Short answers, pulled from the story.

What is the definition of ontology in philosophy?

Ontology is the philosophical study of being that seeks to determine the fundamental building blocks of the world. It asks what exists and distinguishes between unique particulars and general repeatable universals. This inquiry establishes the core categories of reality from substances to abstract objects.

Who are the key philosophers in the history of ontology?

Aristotle proposed ten categories of being while Plato argued for the objective existence of universals. Thomas Aquinas refined distinctions between existence and essence and René Descartes introduced dualist ontology dividing mind and matter. Later thinkers like Baruch Spinoza argued for monist ontology and Alfred North Whitehead developed process ontology.

What is the debate about nonexistent objects in ontology?

Alexius Meinong proposed that nonexistent objects like the Loch Ness Monster are part of being while Bertrand Russell argued only existing things can be subjects of true statements. Modal logic introduces possible worlds and David Lewis claimed these worlds are as real as the actual world. This dispute extends to the nature of possibility and necessity in reality.

How does social ontology differ from natural ontology?

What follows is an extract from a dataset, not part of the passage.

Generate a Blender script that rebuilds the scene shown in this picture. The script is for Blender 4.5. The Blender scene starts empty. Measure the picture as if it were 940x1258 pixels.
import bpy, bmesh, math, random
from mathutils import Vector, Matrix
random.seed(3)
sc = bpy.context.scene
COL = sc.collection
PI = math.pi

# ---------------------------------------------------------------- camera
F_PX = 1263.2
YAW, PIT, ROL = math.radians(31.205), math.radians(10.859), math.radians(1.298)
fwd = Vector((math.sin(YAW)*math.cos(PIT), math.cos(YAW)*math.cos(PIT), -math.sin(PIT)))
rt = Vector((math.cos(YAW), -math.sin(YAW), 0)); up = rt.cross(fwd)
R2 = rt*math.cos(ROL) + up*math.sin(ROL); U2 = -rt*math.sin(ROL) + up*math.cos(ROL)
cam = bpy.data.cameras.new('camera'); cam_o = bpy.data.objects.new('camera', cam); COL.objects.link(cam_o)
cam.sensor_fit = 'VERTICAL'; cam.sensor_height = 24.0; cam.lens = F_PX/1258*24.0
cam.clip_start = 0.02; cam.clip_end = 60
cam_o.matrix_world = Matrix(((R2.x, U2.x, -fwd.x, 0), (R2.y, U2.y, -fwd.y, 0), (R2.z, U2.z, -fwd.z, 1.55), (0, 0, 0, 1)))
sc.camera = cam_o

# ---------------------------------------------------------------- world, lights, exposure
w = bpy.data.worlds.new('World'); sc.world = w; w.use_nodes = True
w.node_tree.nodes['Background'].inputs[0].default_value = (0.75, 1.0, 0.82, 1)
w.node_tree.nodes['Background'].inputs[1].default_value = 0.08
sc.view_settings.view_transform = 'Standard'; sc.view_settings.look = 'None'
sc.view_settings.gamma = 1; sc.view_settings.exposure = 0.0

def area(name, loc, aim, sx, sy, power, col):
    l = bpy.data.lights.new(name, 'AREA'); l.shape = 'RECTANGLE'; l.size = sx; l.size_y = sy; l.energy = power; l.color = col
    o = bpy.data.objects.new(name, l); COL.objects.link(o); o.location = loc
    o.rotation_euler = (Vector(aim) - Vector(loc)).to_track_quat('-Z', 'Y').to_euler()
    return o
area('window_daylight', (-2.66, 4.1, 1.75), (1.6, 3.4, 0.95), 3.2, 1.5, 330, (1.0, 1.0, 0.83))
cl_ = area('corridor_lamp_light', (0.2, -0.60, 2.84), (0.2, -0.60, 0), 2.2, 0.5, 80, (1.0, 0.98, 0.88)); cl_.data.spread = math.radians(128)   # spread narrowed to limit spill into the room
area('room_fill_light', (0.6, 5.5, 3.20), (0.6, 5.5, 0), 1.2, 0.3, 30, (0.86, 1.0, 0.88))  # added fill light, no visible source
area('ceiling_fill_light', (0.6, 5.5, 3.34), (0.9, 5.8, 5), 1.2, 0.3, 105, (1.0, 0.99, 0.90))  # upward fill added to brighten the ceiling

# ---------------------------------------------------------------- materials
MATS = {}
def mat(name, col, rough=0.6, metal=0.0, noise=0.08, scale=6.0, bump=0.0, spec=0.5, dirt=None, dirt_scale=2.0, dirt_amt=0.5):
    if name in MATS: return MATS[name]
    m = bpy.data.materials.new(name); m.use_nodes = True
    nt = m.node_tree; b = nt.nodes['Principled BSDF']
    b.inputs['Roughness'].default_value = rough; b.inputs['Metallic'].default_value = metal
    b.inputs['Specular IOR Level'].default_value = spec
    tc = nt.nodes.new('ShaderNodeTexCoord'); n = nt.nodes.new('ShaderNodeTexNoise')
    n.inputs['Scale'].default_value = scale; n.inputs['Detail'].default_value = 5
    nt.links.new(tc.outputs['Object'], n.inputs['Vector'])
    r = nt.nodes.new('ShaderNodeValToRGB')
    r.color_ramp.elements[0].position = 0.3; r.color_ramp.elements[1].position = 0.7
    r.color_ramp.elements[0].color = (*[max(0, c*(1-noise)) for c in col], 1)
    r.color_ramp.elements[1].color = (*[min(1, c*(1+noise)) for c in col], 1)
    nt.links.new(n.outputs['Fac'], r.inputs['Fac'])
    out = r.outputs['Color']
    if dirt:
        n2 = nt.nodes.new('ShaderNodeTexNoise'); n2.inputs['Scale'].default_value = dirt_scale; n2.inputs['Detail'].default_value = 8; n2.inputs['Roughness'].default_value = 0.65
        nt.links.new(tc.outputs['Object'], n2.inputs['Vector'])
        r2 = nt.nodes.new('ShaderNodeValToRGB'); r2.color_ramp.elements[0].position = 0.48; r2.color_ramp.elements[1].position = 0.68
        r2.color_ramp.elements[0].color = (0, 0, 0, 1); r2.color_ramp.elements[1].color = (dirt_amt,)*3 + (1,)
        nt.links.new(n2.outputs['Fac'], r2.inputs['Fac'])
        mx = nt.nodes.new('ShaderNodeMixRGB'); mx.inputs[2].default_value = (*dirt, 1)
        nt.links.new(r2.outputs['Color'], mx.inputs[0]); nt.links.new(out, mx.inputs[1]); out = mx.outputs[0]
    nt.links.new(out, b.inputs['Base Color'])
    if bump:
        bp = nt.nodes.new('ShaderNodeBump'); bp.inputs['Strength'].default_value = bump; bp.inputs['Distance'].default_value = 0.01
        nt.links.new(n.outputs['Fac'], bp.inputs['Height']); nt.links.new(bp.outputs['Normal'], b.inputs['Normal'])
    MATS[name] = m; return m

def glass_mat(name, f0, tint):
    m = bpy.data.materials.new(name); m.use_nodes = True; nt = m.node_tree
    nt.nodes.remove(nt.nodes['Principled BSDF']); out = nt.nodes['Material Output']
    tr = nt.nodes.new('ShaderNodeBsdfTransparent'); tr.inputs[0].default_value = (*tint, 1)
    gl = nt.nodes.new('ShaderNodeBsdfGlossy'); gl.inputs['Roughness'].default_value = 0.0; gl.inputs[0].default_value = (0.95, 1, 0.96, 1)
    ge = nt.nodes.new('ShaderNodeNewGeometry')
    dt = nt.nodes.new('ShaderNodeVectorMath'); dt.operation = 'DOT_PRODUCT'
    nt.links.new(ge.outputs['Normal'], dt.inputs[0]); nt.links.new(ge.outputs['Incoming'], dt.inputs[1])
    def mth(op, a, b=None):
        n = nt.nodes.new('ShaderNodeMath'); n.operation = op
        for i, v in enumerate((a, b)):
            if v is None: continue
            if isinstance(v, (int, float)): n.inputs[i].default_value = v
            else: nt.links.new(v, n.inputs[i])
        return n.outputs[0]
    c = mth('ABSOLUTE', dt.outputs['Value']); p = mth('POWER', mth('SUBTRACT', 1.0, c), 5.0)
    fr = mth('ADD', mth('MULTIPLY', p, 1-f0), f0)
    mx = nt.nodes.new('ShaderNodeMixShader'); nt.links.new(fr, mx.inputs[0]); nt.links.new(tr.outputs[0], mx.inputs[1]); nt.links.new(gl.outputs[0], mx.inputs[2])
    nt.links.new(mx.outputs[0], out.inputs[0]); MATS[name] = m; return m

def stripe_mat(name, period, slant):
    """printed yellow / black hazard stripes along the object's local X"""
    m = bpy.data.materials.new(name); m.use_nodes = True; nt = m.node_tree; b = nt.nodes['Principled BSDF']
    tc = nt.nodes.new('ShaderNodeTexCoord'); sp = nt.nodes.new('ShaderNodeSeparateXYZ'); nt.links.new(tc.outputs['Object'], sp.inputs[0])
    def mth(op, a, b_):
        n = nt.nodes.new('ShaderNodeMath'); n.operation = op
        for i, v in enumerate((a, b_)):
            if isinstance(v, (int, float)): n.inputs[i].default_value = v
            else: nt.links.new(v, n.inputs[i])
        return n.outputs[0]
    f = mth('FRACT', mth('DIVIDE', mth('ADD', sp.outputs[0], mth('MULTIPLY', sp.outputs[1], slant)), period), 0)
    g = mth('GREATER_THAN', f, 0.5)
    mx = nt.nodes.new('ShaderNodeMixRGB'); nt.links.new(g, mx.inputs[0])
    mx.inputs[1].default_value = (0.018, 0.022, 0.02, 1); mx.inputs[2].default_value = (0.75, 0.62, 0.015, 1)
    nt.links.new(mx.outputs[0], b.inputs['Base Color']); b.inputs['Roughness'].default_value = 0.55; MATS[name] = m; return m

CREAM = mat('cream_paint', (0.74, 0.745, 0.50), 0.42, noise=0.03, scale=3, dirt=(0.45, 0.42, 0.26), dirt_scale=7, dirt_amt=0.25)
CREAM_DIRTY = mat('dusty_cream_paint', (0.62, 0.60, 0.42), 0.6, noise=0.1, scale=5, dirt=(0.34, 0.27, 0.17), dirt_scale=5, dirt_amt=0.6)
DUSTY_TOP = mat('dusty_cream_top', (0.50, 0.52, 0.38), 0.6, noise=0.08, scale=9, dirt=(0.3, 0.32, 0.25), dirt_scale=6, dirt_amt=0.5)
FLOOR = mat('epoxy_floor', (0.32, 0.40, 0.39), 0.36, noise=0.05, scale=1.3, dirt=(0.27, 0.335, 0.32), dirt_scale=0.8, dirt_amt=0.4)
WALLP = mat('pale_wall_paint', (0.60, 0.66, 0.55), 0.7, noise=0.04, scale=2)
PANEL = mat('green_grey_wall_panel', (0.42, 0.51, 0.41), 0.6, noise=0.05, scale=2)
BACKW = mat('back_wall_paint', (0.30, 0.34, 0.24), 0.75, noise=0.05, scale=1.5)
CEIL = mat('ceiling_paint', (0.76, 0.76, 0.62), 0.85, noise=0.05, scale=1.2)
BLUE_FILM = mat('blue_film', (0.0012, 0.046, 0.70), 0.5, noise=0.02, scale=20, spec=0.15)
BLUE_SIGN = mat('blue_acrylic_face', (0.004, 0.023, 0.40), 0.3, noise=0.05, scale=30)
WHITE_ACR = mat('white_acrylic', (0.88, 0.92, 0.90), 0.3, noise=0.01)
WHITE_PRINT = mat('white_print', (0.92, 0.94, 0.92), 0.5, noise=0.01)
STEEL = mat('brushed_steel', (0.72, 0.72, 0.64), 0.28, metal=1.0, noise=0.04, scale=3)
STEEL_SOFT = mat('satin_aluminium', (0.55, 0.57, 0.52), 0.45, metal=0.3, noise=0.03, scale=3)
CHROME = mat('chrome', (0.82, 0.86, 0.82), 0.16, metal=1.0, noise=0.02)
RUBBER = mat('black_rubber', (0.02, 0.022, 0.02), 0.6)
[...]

Social ontology examines concepts like money and gender which exist as part of the social fabric shaped by human practices. These social kinds lack the objective reality of natural phenomena like elementary particles yet are not pure fictions. Abstract objects such as numbers exist outside space and time and lack causal powers.

What is the ontological turn in anthropology?

The ontological turn in anthropology emerged in the 1990s to focus on how different cultures experience the nature of being. Indigenous communities often ascribe intentionality to non-human entities through a perspective known as animism. This outlook emphasizes the interconnectedness of all living entities and the importance of balance with nature.